(Collection entries)
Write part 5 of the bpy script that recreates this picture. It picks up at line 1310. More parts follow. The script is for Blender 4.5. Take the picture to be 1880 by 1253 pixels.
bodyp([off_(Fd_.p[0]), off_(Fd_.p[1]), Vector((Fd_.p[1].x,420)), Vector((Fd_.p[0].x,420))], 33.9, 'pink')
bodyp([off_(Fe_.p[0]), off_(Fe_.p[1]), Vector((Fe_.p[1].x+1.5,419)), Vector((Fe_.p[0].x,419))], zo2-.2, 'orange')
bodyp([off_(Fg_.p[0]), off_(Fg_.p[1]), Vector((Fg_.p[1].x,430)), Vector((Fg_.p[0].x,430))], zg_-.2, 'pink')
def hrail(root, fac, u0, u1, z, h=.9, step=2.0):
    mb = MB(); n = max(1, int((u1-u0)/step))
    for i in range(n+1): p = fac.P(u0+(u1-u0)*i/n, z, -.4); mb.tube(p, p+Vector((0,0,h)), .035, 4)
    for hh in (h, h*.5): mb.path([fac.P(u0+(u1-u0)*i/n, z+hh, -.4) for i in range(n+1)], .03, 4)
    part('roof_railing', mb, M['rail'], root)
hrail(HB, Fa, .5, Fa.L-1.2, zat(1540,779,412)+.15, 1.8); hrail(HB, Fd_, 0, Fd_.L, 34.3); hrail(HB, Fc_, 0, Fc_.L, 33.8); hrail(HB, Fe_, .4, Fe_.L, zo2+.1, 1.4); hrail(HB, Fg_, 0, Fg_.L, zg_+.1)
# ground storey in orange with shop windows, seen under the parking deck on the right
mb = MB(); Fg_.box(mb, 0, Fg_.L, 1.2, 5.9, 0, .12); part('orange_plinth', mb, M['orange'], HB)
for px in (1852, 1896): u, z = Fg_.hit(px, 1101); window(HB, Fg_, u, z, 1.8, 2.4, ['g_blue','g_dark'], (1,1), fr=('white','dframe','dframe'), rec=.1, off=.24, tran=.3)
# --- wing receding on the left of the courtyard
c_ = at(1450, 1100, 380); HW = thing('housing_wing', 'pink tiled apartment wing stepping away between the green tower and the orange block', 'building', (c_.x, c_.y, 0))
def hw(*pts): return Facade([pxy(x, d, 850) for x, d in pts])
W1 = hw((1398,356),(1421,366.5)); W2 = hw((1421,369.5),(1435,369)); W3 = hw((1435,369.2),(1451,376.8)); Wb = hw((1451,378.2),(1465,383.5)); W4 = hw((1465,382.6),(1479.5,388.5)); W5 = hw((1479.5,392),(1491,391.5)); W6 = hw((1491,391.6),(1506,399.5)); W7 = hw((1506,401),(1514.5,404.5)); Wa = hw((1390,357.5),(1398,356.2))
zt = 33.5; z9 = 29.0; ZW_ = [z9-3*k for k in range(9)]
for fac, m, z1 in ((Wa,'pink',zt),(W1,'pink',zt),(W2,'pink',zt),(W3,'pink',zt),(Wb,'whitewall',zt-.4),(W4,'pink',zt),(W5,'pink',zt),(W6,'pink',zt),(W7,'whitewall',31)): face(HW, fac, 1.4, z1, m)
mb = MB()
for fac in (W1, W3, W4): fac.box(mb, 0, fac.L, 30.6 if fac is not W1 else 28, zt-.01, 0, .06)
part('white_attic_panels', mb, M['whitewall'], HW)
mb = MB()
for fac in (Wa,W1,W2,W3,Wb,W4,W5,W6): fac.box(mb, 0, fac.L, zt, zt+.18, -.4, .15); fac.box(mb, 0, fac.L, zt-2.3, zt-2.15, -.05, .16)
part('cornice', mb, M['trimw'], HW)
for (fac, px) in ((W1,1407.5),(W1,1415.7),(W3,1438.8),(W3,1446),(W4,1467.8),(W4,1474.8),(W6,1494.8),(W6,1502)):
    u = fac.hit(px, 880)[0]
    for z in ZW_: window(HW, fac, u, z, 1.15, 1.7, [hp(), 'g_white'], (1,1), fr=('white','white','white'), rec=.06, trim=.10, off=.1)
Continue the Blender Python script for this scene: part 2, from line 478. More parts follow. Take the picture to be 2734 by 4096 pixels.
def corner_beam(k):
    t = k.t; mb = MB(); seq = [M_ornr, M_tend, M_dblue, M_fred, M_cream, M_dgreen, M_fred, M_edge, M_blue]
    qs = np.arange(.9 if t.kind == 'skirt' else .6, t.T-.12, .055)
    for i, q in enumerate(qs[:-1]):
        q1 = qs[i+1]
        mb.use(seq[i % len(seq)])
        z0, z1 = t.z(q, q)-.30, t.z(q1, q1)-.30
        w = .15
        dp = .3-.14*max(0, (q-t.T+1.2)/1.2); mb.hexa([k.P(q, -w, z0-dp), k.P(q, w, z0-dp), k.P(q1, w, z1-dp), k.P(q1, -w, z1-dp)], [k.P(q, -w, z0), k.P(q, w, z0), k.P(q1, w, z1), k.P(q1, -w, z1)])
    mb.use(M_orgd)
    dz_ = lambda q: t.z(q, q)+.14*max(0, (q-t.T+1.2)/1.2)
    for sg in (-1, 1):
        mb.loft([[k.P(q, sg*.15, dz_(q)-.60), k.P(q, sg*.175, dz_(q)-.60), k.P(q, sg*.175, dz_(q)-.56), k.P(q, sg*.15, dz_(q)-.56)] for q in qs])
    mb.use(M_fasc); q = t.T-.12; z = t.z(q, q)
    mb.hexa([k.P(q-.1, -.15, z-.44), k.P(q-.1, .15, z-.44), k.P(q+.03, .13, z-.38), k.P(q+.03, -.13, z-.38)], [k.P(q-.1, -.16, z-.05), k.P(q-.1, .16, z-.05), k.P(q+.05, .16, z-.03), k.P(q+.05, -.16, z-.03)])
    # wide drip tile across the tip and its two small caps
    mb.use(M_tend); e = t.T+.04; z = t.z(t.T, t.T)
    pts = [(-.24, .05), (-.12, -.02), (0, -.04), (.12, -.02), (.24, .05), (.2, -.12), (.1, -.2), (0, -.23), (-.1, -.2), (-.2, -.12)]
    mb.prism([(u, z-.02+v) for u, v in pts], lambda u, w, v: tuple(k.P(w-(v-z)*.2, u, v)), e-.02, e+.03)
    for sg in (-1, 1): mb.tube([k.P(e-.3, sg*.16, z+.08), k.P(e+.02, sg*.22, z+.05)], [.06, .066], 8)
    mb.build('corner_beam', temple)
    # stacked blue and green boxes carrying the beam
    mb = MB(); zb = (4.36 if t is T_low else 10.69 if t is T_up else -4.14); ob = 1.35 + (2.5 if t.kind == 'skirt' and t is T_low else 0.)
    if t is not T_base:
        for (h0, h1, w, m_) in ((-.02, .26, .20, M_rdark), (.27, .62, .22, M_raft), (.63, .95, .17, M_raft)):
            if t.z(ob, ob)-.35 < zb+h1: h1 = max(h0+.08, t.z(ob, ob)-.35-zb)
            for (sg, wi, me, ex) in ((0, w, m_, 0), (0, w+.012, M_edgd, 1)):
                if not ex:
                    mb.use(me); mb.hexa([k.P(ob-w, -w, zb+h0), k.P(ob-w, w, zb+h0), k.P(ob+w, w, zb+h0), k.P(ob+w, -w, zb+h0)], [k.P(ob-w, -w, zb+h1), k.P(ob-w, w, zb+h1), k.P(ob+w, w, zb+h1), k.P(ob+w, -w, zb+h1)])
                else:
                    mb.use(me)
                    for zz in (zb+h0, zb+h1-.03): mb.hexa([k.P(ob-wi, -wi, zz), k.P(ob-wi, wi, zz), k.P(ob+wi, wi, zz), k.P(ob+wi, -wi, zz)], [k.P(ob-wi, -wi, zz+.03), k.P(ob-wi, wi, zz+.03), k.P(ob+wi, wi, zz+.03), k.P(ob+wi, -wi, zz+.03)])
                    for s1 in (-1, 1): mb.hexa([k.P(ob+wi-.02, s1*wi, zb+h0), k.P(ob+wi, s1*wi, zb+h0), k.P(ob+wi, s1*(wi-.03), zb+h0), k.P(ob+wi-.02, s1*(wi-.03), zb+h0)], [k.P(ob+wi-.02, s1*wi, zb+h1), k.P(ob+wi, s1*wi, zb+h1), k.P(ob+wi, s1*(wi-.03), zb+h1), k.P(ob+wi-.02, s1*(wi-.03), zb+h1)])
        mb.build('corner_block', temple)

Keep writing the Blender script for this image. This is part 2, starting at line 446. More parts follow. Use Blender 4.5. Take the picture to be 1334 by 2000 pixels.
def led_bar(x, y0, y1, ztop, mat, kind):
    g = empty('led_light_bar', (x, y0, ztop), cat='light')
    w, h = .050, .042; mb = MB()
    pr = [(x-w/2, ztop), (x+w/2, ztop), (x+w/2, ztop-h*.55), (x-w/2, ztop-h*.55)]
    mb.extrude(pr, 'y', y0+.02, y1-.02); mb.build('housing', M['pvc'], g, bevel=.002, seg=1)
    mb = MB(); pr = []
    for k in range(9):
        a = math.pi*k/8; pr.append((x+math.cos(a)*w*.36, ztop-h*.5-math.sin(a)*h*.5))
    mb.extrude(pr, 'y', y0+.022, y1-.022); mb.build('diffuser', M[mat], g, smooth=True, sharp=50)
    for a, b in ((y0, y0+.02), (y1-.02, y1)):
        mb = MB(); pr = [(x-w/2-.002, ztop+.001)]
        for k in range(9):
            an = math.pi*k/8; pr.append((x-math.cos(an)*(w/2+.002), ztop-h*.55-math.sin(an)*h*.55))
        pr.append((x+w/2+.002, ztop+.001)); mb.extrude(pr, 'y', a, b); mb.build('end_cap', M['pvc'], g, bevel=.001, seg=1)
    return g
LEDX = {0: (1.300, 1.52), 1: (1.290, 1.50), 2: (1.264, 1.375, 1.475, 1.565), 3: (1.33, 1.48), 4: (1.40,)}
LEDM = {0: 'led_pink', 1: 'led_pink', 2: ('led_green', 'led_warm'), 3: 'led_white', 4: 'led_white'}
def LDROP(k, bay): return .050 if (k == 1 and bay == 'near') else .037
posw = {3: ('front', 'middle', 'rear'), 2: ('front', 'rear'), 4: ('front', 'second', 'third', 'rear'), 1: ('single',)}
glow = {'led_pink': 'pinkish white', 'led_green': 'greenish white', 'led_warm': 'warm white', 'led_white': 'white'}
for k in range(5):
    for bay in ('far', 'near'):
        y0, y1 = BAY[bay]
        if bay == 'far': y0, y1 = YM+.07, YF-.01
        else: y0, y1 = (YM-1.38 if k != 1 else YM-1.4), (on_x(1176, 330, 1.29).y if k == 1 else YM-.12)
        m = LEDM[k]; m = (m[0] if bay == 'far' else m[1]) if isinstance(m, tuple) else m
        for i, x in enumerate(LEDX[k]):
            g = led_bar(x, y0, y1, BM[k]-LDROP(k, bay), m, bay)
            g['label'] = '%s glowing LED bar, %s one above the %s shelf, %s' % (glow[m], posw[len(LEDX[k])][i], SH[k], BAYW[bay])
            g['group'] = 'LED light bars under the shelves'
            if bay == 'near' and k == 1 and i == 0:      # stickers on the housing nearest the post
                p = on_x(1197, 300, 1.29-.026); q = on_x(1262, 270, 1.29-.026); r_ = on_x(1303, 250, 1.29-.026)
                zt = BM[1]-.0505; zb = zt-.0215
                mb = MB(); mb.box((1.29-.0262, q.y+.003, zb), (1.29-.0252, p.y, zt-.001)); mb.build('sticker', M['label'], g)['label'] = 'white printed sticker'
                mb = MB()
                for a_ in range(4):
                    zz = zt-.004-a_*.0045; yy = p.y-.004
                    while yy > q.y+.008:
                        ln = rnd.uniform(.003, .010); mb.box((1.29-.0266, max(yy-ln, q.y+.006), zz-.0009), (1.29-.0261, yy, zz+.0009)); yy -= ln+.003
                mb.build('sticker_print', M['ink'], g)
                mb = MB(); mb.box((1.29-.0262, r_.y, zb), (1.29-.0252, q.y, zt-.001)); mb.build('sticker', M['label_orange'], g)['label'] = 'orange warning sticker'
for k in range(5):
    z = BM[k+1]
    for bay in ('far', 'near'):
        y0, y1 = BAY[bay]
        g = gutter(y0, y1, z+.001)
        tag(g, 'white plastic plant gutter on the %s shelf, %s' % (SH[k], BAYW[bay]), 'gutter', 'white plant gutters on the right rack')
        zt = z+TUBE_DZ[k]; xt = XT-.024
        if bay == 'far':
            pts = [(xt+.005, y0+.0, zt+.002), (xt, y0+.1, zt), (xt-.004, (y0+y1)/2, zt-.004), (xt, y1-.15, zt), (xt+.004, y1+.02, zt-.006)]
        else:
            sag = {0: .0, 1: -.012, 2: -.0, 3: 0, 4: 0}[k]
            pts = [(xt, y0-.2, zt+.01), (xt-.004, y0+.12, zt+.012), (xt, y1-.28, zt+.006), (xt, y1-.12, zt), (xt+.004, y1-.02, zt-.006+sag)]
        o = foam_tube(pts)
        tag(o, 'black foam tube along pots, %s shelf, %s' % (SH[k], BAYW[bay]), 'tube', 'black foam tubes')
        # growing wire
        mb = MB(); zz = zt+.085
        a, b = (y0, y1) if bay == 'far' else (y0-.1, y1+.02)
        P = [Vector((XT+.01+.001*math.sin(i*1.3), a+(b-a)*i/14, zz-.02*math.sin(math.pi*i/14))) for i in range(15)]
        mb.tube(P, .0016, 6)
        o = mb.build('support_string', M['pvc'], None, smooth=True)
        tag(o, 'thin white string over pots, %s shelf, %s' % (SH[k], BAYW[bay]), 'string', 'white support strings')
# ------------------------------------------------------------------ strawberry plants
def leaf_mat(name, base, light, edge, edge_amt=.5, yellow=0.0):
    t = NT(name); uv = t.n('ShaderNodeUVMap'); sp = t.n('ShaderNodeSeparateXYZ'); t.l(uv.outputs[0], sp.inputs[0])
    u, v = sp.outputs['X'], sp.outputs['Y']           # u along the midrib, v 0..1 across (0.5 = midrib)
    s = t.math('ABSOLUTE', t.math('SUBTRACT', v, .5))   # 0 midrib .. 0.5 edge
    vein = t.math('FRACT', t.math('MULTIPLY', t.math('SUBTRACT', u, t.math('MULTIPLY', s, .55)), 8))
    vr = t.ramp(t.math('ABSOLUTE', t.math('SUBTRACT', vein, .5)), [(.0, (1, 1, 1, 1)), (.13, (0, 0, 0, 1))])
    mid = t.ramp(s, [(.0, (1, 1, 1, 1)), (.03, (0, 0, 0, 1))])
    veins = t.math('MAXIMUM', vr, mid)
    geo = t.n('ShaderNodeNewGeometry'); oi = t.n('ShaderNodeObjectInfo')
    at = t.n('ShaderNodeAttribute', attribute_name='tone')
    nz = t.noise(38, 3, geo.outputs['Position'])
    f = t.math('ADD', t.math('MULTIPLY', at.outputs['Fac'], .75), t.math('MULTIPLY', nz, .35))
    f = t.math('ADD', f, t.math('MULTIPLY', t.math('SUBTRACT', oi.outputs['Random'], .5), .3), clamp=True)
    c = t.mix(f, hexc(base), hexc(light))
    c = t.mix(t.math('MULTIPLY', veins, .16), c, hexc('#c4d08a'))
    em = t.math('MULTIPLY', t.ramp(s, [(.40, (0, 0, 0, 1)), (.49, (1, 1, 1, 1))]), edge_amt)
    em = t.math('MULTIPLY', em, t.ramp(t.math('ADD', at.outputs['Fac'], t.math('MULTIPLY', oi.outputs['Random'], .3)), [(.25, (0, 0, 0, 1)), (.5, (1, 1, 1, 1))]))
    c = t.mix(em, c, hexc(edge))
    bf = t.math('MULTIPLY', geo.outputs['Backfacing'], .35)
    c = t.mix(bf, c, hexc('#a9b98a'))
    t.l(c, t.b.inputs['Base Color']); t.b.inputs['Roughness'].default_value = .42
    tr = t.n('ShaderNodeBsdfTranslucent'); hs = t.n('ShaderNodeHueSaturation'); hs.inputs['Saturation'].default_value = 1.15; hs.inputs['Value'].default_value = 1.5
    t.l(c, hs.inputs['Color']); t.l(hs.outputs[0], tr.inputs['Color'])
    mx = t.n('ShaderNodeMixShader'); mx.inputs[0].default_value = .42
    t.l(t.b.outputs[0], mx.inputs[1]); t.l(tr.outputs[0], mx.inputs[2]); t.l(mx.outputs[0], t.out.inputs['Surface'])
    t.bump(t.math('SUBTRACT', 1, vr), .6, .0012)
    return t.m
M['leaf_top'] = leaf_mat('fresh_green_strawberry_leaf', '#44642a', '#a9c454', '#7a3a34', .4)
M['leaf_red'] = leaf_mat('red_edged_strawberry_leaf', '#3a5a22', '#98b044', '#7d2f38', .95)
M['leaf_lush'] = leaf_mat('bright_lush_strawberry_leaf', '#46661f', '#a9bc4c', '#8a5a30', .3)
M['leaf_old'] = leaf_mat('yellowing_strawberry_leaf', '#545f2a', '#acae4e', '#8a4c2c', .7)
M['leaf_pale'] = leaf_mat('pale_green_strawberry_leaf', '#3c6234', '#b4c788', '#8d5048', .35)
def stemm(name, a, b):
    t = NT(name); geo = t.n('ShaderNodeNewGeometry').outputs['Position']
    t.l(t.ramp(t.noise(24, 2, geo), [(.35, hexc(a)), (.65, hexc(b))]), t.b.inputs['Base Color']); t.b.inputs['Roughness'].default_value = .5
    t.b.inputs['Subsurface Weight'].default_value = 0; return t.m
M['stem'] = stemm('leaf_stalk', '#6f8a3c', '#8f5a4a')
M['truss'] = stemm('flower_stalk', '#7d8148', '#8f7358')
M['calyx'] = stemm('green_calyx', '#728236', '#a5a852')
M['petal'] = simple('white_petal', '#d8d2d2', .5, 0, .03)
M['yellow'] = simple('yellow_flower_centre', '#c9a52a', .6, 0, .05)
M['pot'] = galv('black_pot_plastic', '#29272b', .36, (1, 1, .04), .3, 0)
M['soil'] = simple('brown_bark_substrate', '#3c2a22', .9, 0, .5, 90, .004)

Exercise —
Select every line where the word "follow" occurs.

Solution for this task —
Write part 5 of the bpy script that recreates this picture. It picks up at line 1310. More parts follow. The script is for Blender 4.5. Take the picture to be 1880 by 1253 pixels.
Continue the Blender Python script for this scene: part 2, from line 478. More parts follow. Take the picture to be 2734 by 4096 pixels.
Keep writing the Blender script for this image. This is part 2, starting at line 446. More parts follow. Use Blender 4.5. Take the picture to be 1334 by 2000 pixels.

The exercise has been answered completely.